WHAT YOU HAVE TO DO: Write out again, unaltered, the lines from the start through the line containing "S.done('rocky_base', t2, .05)".

COLLECTED MATERIAL:

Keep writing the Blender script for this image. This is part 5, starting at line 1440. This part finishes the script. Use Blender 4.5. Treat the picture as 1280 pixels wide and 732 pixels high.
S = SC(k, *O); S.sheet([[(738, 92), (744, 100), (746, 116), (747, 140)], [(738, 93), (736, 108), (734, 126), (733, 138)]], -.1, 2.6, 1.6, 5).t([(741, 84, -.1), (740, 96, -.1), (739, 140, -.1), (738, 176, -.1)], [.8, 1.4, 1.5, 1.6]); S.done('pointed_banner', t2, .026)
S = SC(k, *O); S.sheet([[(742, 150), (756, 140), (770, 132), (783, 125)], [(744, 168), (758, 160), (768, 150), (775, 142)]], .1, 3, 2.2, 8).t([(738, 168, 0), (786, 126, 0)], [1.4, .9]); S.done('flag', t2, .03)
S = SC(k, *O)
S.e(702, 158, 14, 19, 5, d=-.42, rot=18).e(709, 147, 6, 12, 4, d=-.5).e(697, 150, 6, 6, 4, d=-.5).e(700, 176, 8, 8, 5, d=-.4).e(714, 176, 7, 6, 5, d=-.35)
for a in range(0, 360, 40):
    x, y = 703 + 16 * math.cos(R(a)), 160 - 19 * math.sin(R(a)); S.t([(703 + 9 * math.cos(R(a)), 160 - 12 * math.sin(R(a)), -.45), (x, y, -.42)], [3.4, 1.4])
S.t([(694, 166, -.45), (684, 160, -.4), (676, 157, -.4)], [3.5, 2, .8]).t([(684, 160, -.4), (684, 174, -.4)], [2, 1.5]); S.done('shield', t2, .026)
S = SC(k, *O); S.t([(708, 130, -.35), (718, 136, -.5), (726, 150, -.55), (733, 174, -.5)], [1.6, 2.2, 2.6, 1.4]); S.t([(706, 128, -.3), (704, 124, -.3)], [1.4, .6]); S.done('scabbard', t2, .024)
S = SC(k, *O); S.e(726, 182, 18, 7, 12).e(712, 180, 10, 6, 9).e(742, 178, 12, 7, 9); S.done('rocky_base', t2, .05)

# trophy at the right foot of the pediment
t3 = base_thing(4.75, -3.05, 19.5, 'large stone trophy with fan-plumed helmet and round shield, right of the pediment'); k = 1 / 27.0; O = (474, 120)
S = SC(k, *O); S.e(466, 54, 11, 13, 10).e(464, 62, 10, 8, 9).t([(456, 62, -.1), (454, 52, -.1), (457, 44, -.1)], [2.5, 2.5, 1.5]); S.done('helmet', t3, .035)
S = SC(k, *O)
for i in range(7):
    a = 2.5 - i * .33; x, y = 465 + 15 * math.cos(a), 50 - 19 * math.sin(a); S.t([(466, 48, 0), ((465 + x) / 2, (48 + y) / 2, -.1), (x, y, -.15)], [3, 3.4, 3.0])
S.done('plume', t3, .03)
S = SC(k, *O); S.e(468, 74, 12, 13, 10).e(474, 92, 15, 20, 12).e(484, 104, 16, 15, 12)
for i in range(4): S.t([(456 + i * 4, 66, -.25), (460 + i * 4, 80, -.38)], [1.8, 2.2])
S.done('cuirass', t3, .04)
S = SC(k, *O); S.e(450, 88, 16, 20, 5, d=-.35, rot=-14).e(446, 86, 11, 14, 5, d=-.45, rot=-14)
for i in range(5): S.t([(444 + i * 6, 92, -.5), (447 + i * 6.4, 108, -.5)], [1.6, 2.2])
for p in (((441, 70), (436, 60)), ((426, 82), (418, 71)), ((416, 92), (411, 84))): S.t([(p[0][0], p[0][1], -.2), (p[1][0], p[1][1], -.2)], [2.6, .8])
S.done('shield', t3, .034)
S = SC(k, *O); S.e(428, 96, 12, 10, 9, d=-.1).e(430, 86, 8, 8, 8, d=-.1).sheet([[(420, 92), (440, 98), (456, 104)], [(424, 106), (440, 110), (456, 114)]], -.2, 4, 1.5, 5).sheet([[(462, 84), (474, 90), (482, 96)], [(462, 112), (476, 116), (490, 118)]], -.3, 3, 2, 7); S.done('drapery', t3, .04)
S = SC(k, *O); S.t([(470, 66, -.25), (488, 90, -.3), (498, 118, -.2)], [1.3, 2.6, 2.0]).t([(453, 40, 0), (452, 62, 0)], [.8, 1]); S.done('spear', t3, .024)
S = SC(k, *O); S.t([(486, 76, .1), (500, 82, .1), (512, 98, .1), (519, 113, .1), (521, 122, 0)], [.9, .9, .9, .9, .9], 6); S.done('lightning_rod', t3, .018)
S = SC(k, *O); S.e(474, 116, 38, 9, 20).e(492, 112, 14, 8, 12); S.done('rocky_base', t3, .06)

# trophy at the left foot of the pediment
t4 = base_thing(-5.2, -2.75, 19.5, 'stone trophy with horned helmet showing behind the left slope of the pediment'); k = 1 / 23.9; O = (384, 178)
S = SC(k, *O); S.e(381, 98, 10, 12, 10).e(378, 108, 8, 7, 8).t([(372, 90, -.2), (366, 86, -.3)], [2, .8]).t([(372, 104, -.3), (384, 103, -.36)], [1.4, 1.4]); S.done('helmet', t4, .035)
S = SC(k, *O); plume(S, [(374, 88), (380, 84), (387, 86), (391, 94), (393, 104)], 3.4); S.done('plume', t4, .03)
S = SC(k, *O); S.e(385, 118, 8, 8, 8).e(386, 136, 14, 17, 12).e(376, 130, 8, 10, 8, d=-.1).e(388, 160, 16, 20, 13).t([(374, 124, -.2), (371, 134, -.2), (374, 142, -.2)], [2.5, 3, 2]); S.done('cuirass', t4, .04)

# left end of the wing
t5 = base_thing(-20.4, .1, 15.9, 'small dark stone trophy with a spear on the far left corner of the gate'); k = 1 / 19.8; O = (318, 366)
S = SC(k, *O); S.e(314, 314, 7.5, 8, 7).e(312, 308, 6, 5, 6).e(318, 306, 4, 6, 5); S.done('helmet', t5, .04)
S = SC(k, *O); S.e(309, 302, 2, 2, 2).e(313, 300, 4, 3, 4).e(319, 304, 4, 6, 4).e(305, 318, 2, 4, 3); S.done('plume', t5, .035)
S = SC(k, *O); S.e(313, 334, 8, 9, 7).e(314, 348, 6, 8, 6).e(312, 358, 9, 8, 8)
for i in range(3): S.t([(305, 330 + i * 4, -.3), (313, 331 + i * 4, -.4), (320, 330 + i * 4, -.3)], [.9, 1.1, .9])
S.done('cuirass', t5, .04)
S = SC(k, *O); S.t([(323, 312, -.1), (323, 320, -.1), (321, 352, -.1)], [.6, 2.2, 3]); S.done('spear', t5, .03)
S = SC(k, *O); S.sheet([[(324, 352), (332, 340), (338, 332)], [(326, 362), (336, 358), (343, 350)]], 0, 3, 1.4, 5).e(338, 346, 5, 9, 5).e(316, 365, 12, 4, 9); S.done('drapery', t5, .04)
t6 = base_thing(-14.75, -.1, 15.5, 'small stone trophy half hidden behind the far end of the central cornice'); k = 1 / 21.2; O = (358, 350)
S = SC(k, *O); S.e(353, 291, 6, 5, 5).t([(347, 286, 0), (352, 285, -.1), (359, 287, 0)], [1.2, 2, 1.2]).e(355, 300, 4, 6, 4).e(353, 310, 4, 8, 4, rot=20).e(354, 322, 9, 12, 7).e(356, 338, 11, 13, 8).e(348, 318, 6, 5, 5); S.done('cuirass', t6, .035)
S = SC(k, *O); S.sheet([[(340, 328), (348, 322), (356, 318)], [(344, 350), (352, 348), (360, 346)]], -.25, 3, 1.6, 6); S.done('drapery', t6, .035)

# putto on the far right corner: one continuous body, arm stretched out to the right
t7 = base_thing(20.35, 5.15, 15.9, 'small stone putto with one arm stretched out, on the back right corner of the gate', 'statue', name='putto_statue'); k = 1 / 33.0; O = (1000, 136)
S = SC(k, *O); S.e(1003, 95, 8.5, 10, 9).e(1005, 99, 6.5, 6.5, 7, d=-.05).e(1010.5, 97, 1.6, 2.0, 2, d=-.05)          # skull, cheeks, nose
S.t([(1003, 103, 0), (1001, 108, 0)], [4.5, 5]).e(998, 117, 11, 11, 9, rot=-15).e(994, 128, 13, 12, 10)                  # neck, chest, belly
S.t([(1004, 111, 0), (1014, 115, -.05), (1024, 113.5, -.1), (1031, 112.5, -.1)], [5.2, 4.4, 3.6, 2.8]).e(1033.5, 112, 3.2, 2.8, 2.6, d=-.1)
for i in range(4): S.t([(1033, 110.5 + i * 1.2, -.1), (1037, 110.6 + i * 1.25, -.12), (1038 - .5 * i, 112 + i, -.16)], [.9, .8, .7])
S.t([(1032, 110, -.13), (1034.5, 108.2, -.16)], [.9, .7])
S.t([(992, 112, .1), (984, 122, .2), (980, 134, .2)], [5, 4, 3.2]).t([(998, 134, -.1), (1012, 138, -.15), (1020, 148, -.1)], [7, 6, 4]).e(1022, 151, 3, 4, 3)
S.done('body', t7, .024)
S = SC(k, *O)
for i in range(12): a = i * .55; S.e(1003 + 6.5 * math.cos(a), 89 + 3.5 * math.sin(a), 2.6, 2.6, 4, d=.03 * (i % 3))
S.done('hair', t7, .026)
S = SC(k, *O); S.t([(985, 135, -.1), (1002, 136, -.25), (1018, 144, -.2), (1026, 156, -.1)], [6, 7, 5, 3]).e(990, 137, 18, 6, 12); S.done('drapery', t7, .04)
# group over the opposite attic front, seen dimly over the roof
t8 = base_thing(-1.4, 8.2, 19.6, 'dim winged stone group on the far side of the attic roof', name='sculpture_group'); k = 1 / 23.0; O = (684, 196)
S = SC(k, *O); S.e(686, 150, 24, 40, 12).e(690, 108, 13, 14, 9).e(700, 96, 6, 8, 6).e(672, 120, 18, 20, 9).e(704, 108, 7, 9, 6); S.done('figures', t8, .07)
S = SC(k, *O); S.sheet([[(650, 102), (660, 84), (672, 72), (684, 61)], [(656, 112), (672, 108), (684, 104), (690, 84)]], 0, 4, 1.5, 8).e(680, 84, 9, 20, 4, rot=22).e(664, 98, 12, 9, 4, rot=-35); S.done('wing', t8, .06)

SOLUTION BELOW:
Keep writing the Blender script for this image. This is part 5, starting at line 1440. This part finishes the script. Use Blender 4.5. Treat the picture as 1280 pixels wide and 732 pixels high.
S = SC(k, *O); S.sheet([[(738, 92), (744, 100), (746, 116), (747, 140)], [(738, 93), (736, 108), (734, 126), (733, 138)]], -.1, 2.6, 1.6, 5).t([(741, 84, -.1), (740, 96, -.1), (739, 140, -.1), (738, 176, -.1)], [.8, 1.4, 1.5, 1.6]); S.done('pointed_banner', t2, .026)
S = SC(k, *O); S.sheet([[(742, 150), (756, 140), (770, 132), (783, 125)], [(744, 168), (758, 160), (768, 150), (775, 142)]], .1, 3, 2.2, 8).t([(738, 168, 0), (786, 126, 0)], [1.4, .9]); S.done('flag', t2, .03)
S = SC(k, *O)
S.e(702, 158, 14, 19, 5, d=-.42, rot=18).e(709, 147, 6, 12, 4, d=-.5).e(697, 150, 6, 6, 4, d=-.5).e(700, 176, 8, 8, 5, d=-.4).e(714, 176, 7, 6, 5, d=-.35)
for a in range(0, 360, 40):
    x, y = 703 + 16 * math.cos(R(a)), 160 - 19 * math.sin(R(a)); S.t([(703 + 9 * math.cos(R(a)), 160 - 12 * math.sin(R(a)), -.45), (x, y, -.42)], [3.4, 1.4])
S.t([(694, 166, -.45), (684, 160, -.4), (676, 157, -.4)], [3.5, 2, .8]).t([(684, 160, -.4), (684, 174, -.4)], [2, 1.5]); S.done('shield', t2, .026)
S = SC(k, *O); S.t([(708, 130, -.35), (718, 136, -.5), (726, 150, -.55), (733, 174, -.5)], [1.6, 2.2, 2.6, 1.4]); S.t([(706, 128, -.3), (704, 124, -.3)], [1.4, .6]); S.done('scabbard', t2, .024)
S = SC(k, *O); S.e(726, 182, 18, 7, 12).e(712, 180, 10, 6, 9).e(742, 178, 12, 7, 9); S.done('rocky_base', t2, .05)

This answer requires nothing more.